Inko's compiler is available through the inko command.

Compiling and running

To compile and then run a file, use the inko run command:

inko run hello.inko

This command is useful when running simple scripts or during the development of your project. If your program defines any command line flags, specify them after the file to run:

inko run hello.inko --foo=bar

Any flags specified before the file to run are treated as flags for the run command.

Compiling without running

The inko run command requires your source code to be available, and compiles it from scratch every time. To avoid this, we can build a standalone executable using the inko build command:

inko build hello.inko

The resulting executable is located at ./build/hello. By default the compiler uses a set of optimizations similar to the optimizations enabled by using clang -O2. You can either disable optimisations entirely, or enable more aggressive optimisations at the cost of compile times increasing:

inko build --opt none hello.inko       # No optimisations
inko build --opt aggressive hello.inko # Aggressive optimisations

For --opt none the executable is placed in ./build/none/hello, and ./build/aggressive/hello for --opt aggressive.

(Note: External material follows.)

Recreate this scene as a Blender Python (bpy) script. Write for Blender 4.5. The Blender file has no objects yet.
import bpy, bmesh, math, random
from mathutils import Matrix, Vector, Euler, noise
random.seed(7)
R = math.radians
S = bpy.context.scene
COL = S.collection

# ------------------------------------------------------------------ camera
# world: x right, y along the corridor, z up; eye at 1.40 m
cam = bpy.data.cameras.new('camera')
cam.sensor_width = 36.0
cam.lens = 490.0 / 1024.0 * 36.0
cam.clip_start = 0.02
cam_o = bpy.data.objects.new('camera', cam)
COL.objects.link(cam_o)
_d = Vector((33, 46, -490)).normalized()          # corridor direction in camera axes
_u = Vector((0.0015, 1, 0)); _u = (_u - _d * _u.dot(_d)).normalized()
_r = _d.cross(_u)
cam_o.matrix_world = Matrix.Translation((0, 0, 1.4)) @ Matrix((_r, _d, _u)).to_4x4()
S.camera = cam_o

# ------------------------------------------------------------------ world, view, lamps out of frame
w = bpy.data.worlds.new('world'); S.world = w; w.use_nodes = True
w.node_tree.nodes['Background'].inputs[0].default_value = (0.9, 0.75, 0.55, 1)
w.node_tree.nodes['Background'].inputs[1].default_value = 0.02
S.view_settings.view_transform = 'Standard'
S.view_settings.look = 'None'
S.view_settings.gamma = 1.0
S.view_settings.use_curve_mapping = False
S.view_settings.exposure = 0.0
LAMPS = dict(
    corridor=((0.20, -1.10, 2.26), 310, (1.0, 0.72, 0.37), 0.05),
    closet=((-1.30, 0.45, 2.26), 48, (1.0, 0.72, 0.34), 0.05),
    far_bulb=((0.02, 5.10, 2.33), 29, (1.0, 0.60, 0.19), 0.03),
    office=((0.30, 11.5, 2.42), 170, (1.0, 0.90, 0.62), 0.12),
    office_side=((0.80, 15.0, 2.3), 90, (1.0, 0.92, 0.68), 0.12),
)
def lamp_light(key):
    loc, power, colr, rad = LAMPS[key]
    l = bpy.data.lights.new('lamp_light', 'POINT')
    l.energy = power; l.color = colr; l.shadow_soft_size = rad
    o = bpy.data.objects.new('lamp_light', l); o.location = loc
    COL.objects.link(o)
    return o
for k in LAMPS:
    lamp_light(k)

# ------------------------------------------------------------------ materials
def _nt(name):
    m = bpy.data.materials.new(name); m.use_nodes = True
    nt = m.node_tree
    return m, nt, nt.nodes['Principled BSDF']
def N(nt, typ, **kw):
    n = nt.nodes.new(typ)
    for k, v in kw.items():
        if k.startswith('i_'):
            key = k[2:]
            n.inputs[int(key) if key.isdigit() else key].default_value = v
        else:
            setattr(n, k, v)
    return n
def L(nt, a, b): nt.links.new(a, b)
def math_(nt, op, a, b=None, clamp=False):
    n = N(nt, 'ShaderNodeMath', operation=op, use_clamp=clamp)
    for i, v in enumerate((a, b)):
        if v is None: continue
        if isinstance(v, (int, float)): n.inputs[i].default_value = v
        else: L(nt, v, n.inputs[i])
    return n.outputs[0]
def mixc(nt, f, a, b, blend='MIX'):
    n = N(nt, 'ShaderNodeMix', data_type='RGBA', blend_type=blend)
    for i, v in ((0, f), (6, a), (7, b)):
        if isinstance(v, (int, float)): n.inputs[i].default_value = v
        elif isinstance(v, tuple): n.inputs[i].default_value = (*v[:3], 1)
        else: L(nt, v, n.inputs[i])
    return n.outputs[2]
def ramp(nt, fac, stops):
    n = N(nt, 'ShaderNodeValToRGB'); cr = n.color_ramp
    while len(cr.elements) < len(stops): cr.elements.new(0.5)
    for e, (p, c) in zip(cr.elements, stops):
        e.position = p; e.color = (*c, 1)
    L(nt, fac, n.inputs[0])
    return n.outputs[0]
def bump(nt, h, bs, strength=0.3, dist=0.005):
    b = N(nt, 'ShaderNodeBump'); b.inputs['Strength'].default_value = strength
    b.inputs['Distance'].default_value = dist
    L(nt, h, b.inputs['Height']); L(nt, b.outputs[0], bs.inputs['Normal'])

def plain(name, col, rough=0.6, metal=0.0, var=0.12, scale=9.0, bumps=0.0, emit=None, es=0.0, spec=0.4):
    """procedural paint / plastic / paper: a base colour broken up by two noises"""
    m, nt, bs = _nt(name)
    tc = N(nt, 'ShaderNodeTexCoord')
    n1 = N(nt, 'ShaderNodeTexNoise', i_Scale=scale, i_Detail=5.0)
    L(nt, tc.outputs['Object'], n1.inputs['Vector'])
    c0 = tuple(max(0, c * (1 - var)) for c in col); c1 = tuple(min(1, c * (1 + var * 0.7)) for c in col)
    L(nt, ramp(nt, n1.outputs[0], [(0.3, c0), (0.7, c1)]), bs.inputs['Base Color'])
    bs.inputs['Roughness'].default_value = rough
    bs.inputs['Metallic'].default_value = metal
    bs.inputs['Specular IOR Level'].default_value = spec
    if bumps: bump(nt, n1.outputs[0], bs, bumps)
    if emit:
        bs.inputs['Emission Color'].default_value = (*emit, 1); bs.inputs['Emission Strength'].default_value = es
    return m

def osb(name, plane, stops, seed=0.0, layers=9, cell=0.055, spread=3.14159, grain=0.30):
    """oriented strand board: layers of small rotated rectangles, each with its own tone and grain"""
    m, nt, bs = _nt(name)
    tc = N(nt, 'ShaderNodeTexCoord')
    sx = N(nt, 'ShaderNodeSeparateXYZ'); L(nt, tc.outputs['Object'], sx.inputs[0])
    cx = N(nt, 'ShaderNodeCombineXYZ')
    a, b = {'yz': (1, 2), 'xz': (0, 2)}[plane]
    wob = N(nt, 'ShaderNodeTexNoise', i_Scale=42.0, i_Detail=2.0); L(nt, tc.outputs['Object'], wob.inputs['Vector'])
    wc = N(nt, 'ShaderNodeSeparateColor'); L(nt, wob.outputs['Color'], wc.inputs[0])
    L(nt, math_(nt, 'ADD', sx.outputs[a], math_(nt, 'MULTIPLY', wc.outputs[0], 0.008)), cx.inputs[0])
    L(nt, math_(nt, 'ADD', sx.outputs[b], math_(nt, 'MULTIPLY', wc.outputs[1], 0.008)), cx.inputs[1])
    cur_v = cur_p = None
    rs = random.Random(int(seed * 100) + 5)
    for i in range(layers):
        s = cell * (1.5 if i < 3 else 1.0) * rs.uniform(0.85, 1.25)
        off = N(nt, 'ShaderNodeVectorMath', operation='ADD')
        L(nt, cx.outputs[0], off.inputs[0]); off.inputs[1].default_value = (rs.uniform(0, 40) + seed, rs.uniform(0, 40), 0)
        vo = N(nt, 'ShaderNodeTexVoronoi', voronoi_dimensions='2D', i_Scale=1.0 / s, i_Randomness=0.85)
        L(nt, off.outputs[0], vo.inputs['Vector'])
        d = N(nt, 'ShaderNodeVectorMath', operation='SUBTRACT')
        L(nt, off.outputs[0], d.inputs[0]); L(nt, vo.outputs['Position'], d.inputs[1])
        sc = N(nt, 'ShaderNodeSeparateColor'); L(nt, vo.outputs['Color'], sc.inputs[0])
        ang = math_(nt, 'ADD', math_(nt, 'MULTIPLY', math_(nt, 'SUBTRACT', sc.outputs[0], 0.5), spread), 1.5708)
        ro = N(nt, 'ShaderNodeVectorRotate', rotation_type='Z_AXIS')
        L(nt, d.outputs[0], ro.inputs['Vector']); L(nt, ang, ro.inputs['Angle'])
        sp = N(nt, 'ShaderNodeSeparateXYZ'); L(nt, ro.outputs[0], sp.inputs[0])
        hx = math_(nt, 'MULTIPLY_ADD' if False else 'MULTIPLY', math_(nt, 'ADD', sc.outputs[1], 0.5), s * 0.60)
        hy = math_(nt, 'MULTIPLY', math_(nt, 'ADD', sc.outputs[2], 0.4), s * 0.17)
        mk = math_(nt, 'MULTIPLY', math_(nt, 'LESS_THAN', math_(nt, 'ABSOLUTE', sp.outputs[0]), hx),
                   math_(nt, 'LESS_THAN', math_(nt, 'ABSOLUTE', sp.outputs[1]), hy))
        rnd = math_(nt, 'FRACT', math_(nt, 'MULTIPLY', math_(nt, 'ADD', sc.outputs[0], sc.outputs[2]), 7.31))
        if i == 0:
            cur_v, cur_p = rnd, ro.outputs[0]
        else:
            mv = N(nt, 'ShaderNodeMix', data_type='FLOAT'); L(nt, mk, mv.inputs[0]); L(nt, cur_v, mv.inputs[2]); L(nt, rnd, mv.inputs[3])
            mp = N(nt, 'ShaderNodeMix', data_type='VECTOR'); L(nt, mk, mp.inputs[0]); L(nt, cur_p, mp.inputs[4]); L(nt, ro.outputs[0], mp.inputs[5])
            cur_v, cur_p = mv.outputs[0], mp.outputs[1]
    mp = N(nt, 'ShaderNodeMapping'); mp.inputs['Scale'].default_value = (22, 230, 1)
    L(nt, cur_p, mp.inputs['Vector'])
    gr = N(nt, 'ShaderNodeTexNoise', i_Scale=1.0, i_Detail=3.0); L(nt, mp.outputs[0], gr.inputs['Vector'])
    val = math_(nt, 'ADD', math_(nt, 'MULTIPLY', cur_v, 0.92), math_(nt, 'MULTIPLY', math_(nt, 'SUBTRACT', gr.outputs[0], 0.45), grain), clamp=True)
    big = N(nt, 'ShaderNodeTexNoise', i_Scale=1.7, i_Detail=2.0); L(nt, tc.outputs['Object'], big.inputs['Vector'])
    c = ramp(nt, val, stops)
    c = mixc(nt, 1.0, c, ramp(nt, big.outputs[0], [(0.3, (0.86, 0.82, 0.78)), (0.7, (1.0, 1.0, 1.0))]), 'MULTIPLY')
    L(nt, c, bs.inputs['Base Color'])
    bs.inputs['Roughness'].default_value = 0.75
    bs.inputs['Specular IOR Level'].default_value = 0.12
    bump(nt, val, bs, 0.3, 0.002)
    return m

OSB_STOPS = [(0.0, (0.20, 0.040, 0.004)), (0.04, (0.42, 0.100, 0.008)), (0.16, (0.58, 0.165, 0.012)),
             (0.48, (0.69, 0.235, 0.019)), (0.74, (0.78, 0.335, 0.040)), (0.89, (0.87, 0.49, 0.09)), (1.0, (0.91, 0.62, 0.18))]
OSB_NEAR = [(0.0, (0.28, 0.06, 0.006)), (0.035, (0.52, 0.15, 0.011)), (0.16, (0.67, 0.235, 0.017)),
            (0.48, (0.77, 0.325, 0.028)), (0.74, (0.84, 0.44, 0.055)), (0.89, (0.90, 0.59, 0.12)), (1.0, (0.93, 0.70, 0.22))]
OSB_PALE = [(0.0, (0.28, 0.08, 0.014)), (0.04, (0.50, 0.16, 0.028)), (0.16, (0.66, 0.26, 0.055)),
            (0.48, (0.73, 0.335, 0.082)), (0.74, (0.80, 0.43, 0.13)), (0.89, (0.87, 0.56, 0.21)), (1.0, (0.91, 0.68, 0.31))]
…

In most cases --opt=aggressive won't make a difference in runtime performance, as the differences in optimizations between balanced and aggressive are minor. This may change in the future.

You can specify an alternative output path using the -o option:

inko build -o /tmp/hello hello.inko

When compiling for the host/native target, build output is placed in ./build directly, but when building for a different architecture the output is scoped to a directory named after that architecture. For example, when compiling for arm64-linux-gnu on an amd64-linux-gnu host, build files are placed in ./build/arm64-linux-gnu.